__Input records__:
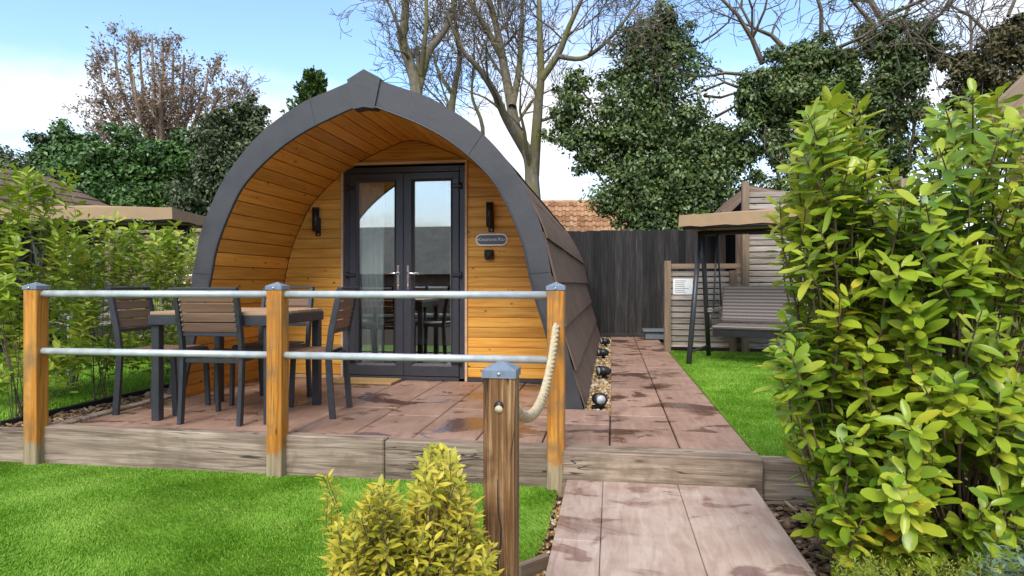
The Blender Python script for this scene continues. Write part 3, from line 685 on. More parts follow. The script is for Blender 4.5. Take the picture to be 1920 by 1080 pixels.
# rope: three strands twisted round a sagging line
A = Vector((-.300, 3.56, .69)); B = Vector((-.300, 1.87, .585)); ctl = []
for i in range(121):
    t = i/120; p = A.lerp(B, t); p.z -= 4*.20*t*(1-t)*(1+.35*(t-.5)); p.x += .012*math.sin(t*3.1); ctl.append(p)
paths = []
for s in range(3):
    P = []
    for i, c in enumerate(ctl):
        tg = (ctl[min(i+1, 120)]-ctl[max(i-1, 0)]).normalized(); u = tg.cross(Vector((1, 0, 0))).normalized(); v = tg.cross(u); an = i*.62+s*2.094
        P.append(c+(u*math.cos(an)+v*math.sin(an))*.0105)
    paths.append((P, [.0108]*len(P)))
V, F = tubes(paths, 8, True); tag(obj('rope', mesh('rope', V, F, True), MAT['rope']), 'thick twisted hemp rope sagging between the two posts', 'rope')

# ------------------------------------------------------------------ table and chairs
tb = thing('dining_table', (-2.62, 4.32, 0), 0, 'square patio table with tan slatted top and charcoal legs', 'table')
hx_, hy_ = .435, .40
for i in range(8):
    y0 = -hy_+i*(2*hy_/8); box('top_slat', -hx_+.012, hx_-.012, y0+.002, y0+.098, .712, .734, MAT['tabletop'], tb, .003)
for s in (-1, 1):
    box('apron', -hx_+.0, hx_-.0, s*(hy_-.012)-.012, s*(hy_-.012)+.012, .645, .7115, MAT['alu'], tb, .003)
    box('apron', s*(hx_-.012)-.012, s*(hx_-.012)+.012, -hy_+.026, hy_-.026, .645, .7115, MAT['alu'], tb, .003)
    for q in (-1, 1): box('leg', s*(hx_-.031)-.028, s*(hx_-.031)+.028, q*(hy_-.053)-.028, q*(hy_-.053)+.028, 0, .644, MAT['alu'], tb, .004)
def make_chair():
    t = thing('patio_chair')
    hw = .205
    for s in (-1, 1):
        tube_pts = [(s*hw, -.235, 0), (s*hw, -.215, .25), (s*hw, -.205, .43), (s*hw, -.225, .60), (s*hw, -.285, .885)]
        for (a_, b_) in zip(tube_pts, tube_pts[1:]): pass
        V = []; F = []
        for k, (x, y, z_) in enumerate(tube_pts):
            for dx, dy in ((-.013, -.020), (.013, -.020), (.013, .020), (-.013, .020)): V.append((x+dx, y+dy, z_))
        for k in range(len(tube_pts)-1):
            for i in range(4): F.append((k*4+i, k*4+(i+1) % 4, k*4+4+(i+1) % 4, k*4+4+i))
        F += [(3, 2, 1, 0), tuple(range(16, 20))]
        obj('rear_leg', mesh('rear_leg', V, F), MAT['alu'], t)
        bar('front_leg', (s*hw, .205, 0), (s*hw, .185, .43), .026, .036, MAT['alu'], t)
        bar('side_rail', (s*hw, -.19, .425), (s*hw, .17, .437), .022, .034, MAT['alu'], t)
    bar('seat_rail', (-hw, .19, .432), (hw, .19, .432), .03, .034, MAT['alu'], t); bar('seat_rail', (-hw, -.195, .415), (hw, -.195, .415), .024, .03, MAT['alu'], t)
    for i in range(4):
        y = -.145+i*.09; box('seat_slat', -hw+.015, hw-.015, y-.041, y+.041, .447-.006*math.sin((i+.5)/4*3.14), .461-.006*math.sin((i+.5)/4*3.14), MAT['composite'], t, .004)
    sl = (.885-.60)/(-.285+.225)
    def yb(z_): return -.225-(z_-.60)*.2105
    for i in range(4):
        z_ = .635+i*.066; o = box('back_slat', -hw+.013, hw-.013, yb(z_)-.008, yb(z_)+.008, z_-.030, z_+.030, MAT['composite'], t, .003); o.rotation_euler = (R(11.9), 0, 0)
    bar('back_rail', (-hw, yb(.59), .59), (hw, yb(.59), .59), .020, .026, MAT['alu'], t); bar('back_rail', (-hw-.013, yb(.888), .888), (hw+.013, yb(.888), .888), .038, .018, MAT['alu'], t)
    P = []
    for s in (-1, 1):
        for i in range(8):
            z_ = .618+i*.033; P.append(([Vector((s*(hw-.022), yb(z_)-.009, z_)), Vector((s*(hw-.022), yb(z_)-.014, z_))], [.0055, .0055]))
    V, F = tubes(P, 6, True); o = obj('rivets', mesh('rivets', V, F), MAT['chrome'], t); o['kind'] = 'stuff'
    return t
ch = make_chair()
for i, (x, y, a_, lab) in enumerate(((-2.59, 4.12, 2, 'patio chair with its slatted back toward the railing'), (-3.215, 4.31, -86, 'patio chair at the left end of the table by the hedge'), (-2.135, 4.37, 97, 'patio chair at the right of the table nearest the glass doors'), (-2.63, 4.74, 180, 'patio chair behind the table facing the railing'))):
    c = ch if i == 0 else copy_tree(ch)
    c.location = (x, y, 0); c.rotation_euler = (0, 0, R(a_)); tag(c, lab, 'chair', 'patio chairs round the table')

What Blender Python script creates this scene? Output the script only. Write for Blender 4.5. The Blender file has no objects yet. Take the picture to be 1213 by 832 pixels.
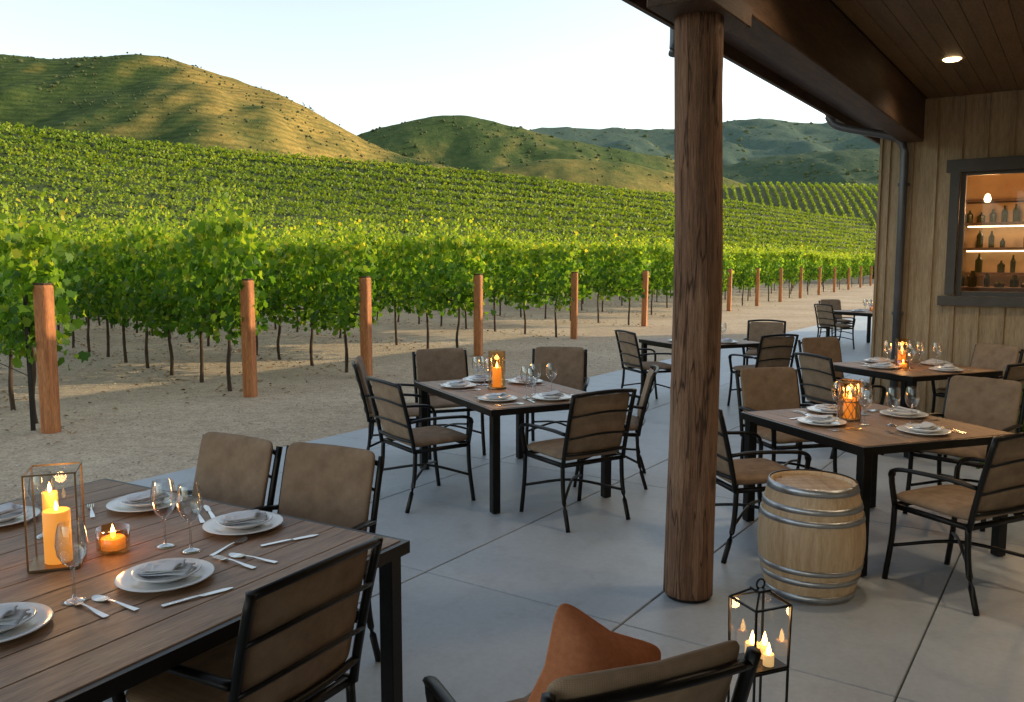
import bpy, bmesh, math, random
import numpy as np
from mathutils import Vector, Matrix, noise
random.seed(7); rng=np.random.default_rng(7)
scene=bpy.context.scene
COL=scene.collection
scene.view_settings.view_transform='Standard'
scene.view_settings.look='None'
scene.view_settings.exposure=0

# ---------------------------------------------------------------- materials
def newmat(name):
    m=bpy.data.materials.new(name); m.use_nodes=True
    nt=m.node_tree; b=nt.nodes['Principled BSDF']
    return m,nt,b
def N(nt,t,**kw):
    n=nt.nodes.new(t)
    for k,v in kw.items(): setattr(n,k,v)
    return n
def coords(nt,scale=(1,1,1),kind='Object',rot=(0,0,0)):
    tc=N(nt,'ShaderNodeTexCoord'); mp=N(nt,'ShaderNodeMapping')
    mp.inputs['Scale'].default_value=scale; mp.inputs['Rotation'].default_value=rot
    nt.links.new(tc.outputs[kind],mp.inputs['Vector']); return mp.outputs['Vector']
def ramp(nt,fac,stops):
    r=N(nt,'ShaderNodeValToRGB'); e=r.color_ramp.elements
    while len(e)<len(stops): e.new(.5)
    for i,(p,c) in enumerate(stops):
        e[i].position=p; e[i].color=(c[0],c[1],c[2],1)
    nt.links.new(fac,r.inputs['Fac']); return r.outputs['Color']
def noisef(nt,vec,scale,detail=4,rough=.6):
    n=N(nt,'ShaderNodeTexNoise'); n.inputs['Scale'].default_value=scale
    n.inputs['Detail'].default_value=detail; n.inputs['Roughness'].default_value=rough
    nt.links.new(vec,n.inputs['Vector']); return n.outputs['Fac']
def bump(nt,b,h,strength,dist=.01,prev=None):
    bp=N(nt,'ShaderNodeBump'); bp.inputs['Strength'].default_value=strength; bp.inputs['Distance'].default_value=dist
    nt.links.new(h,bp.inputs['Height'])
    if prev is not None: nt.links.new(prev,bp.inputs['Normal'])
    nt.links.new(bp.outputs['Normal'],b.inputs['Normal']); return bp.outputs['Normal']
def pm(name,c1,c2,scale=5,rough=.6,bs=0,bscale=None,metal=0,stretch=(1,1,1),dist=.01,detail=5):
    m,nt,b=newmat(name)
    v=coords(nt,stretch); f=noisef(nt,v,scale,detail)
    nt.links.new(ramp(nt,f,[(.3,c1),(.7,c2)]),b.inputs['Base Color'])
    b.inputs['Roughness'].default_value=rough; b.inputs['Metallic'].default_value=metal
    if bs: bump(nt,b,noisef(nt,v,bscale or scale*4,4),bs,dist)
    return m
def mixcol(nt,fac,a,b_,mode='MIX'):
    mx=N(nt,'ShaderNodeMix',data_type='RGBA',blend_type=mode)
    if isinstance(fac,float): mx.inputs[0].default_value=fac
    else: nt.links.new(fac,mx.inputs[0])
    for i,x in ((6,a),(7,b_)):
        if isinstance(x,tuple): mx.inputs[i].default_value=(*x,1)
        else: nt.links.new(x,mx.inputs[i])
    return mx.outputs[2]

def wood(name,dark,mid,light,stretch,scale=3,rough=.55,bs=.3,dist=.006,crack=0,fine=.55):
    m,nt,b=newmat(name)
    v=coords(nt,stretch)
    f=noisef(nt,v,scale,8,.65); f2=noisef(nt,v,scale*6,4,.7)
    c=ramp(nt,f,[(.28,dark),(.5,mid),(.75,light)])
    c2=ramp(nt,f2,[(.35,(fine,fine,fine)),(.6,(1,1,1))])
    isl=N(nt,'ShaderNodeNewGeometry')
    c3=ramp(nt,isl.outputs['Random Per Island'],[(0,(.78,.76,.74)),(1,(1.0,1.0,1.0))])
    c=mixcol(nt,1.0,c,c2,'MULTIPLY'); c=mixcol(nt,1.0,c,c3,'MULTIPLY')
    if crack:
        v2=coords(nt,(6,6,.45)); f4=noisef(nt,v2,2.4,3,.5)
        c=mixcol(nt,1.0,c,ramp(nt,f4,[(.478,(1,1,1)),(.495,(.3,.25,.2)),(.505,(.3,.25,.2)),(.522,(1,1,1))]),'MULTIPLY')
        v3=coords(nt,(1,1,.55)); vo=N(nt,'ShaderNodeTexVoronoi'); vo.inputs['Scale'].default_value=3.2; nt.links.new(v3,vo.inputs['Vector'])
        c=mixcol(nt,1.0,c,ramp(nt,vo.outputs['Distance'],[(.05,(.25,.2,.16)),(.13,(1,1,1))]),'MULTIPLY')
    nt.links.new(c,b.inputs['Base Color']); b.inputs['Roughness'].default_value=rough
    n1=bump(nt,b,f2,bs,dist)
    if crack: bump(nt,b,f,bs,dist*3,n1)
    return m

M={}
M['tabletop']=wood('tabletop_wood',(.20,.105,.05),(.38,.215,.115),(.52,.33,.19),(14,1.0,10),2.0,.48,.25)
M['pillar']=wood('pillar_wood',(.20,.10,.052),(.38,.20,.112),(.54,.33,.20),(7,7,.5),2.2,.85,1.0,.012,1)
M['post']=wood('post_wood',(.32,.10,.03),(.60,.22,.065),(.72,.32,.12),(10,10,1.0),2,.7,.5)
M['beam']=wood('beam_wood',(.06,.030,.015),(.11,.058,.03),(.16,.09,.05),(9,.8,9),2,.6,.3)
M['ceiling']=wood('ceiling_wood',(.15,.08,.032),(.22,.13,.055),(.27,.165,.078),(9,.8,9),2,.5,.2)
M['siding']=wood('siding_wood',(.32,.22,.12),(.48,.35,.205),(.58,.45,.28),(10,10,.7),2,.75,.3,fine=.65)
M['barrel']=wood('barrel_wood',(.50,.31,.155),(.68,.47,.27),(.76,.57,.36),(12,12,1.2),1.6,.5,.2,fine=.8)
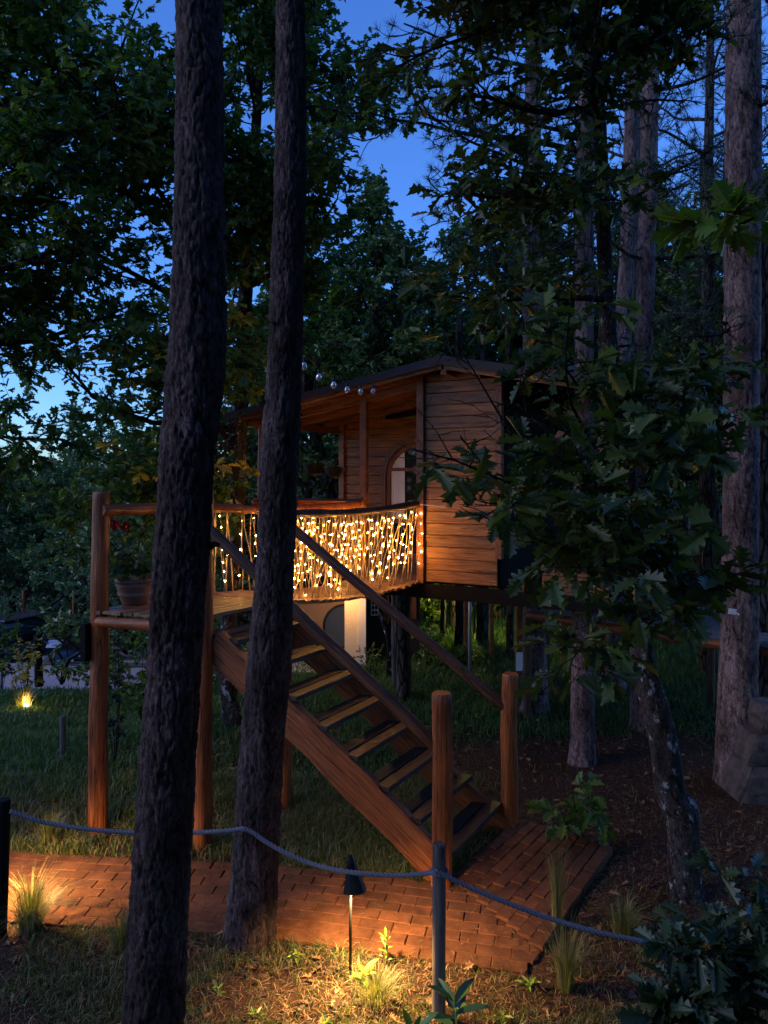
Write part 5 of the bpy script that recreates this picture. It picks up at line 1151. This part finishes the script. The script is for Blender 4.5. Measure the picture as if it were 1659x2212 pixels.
plant('broadleaf_weed', 'bright yellow-green broad-leaved weed beside the path lamp stake', GP(783, 5.12), 9, .13, .07, M_WEED, 1, elev=.5)
plant('broadleaf_weed', 'upright bright green weed stalk behind the glowing tuft', GP(832, 5.3), 12, .07, .22, M_WEED, 2, elev=.9)
plant('broadleaf_weed', 'low green weed at the right of the near rope post', GP(1130, 5.1), 9, .09, .05, M_WEED, 3, elev=.5)
plant('laurel_seedling', 'glossy dark laurel seedling in front of the near rope post', (P(985, 2215, 4.55).x, 4.55, .04), 10, .20, .24, M_LAUREL, 4, elev=.6, stem_r=.005)
plant('laurel_seedling', 'second glossy dark seedling left of the near rope post', (P(895, 2270, 4.45).x, 4.45, .0), 7, .19, .14, M_LAUREL, 9, elev=.9, stem_r=.005)
for k, (u, d) in enumerate([(470, 5.0), (640, 5.35), (560, 4.8), (700, 4.7), (1080, 4.75), (1210, 4.6)]):
    plant('broadleaf_weed', ['small green weed near the foot of the leaning pine', 'small weed at the path edge behind the lamp', 'small weed in the lit litter below the leaning pine', 'small weed left of the lamp pool', 'small weed right of the near rope post', 'small weed at the lower right below the wispy tuft'][k], GP(u, d), 8, .07, .04, M_WEED, 20 + k, elev=.5)

# ------------------------------------------------------------------ path lamps
def path_lamp(label, base, h, face, power, tilt=-14, size=172):
    t = thing('path_lamp', base, label, 'path lamp', 'stake lamps along the brick path'); p = Vector(base); 
    m = MB(); m.tube([p + Vector((0, 0, -.1)), p + Vector((0, 0, h - .06))], .011, 8); m.build('stake', M_BLACK, t, None, True)
    M = Matrix.Translation(p + Vector((0, 0, h - .235))) @ Matrix.Rotation(face, 4, 'Z')
    m = MB(); n = 16; V = []; prof = [(.125, .0), (.128, .012), (.028, .225), (.024, .235), (.0, .238)]
    for r, z in prof:
        for k in range(n + 1):
            a = -math.pi / 2 + math.pi * k / n; V.append((r * math.cos(a) - .012, r * .62 * math.sin(a), z))
    q = n + 1; Fc = [(i * q + k, i * q + k + 1, (i + 1) * q + k + 1, (i + 1) * q + k) for i in range(len(prof) - 1) for k in range(n)]; Fc += [(i * q, (i + 1) * q, (i + 1) * q + n, i * q + n) for i in range(len(prof) - 1)]
    m.add(V, Fc); m.build('lamp_shade', M_BLACK, t, M)
    m = MB(); m.lathe([(.001, .0), (.03, .0), (.03, .012), (.001, .012)], 16); m.build('led_disc', M_LED, t, M @ Matrix.Translation((.045, 0, .03)))
    l = bpy.data.lights.new('path_lamp_light', 'SPOT'); l.energy = power; l.color = (1.0, .58, .20); l.spot_size = R(size); l.spot_blend = .6; l.shadow_soft_size = .03
    lo = bpy.data.objects.new('path_lamp_light', l); link(lo, M @ Matrix.Translation((.05, 0, .022)) @ Matrix.Rotation(R(tilt), 4, 'Y'), t); return t
LP1 = path_lamp('black stake lamp with a wedge shade standing at the path edge near the centre', GP(757, 5.16), .85, R(-25), 78)
LP2 = path_lamp('black stake lamp just beyond the left edge lighting the grass tuft', (-3.02, 5.9, 0), .80, R(48), 60, -38, 135)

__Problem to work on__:
Which lines contain "script"? Show each of them.

__Exercise solution__:
The Blender Python script for this scene continues. Write part 3, from line 685 on. More parts follow. The script is for Blender 4.5. Take the picture to be 1920 by 1080 pixels.
What Blender Python script creates this scene? Output the script only. Write for Blender 4.5. The Blender file has no objects yet. Take the picture to be 1213 by 832 pixels.
Write part 5 of the bpy script that recreates this picture. It picks up at line 1151. This part finishes the script. The script is for Blender 4.5. Measure the picture as if it were 1659x2212 pixels.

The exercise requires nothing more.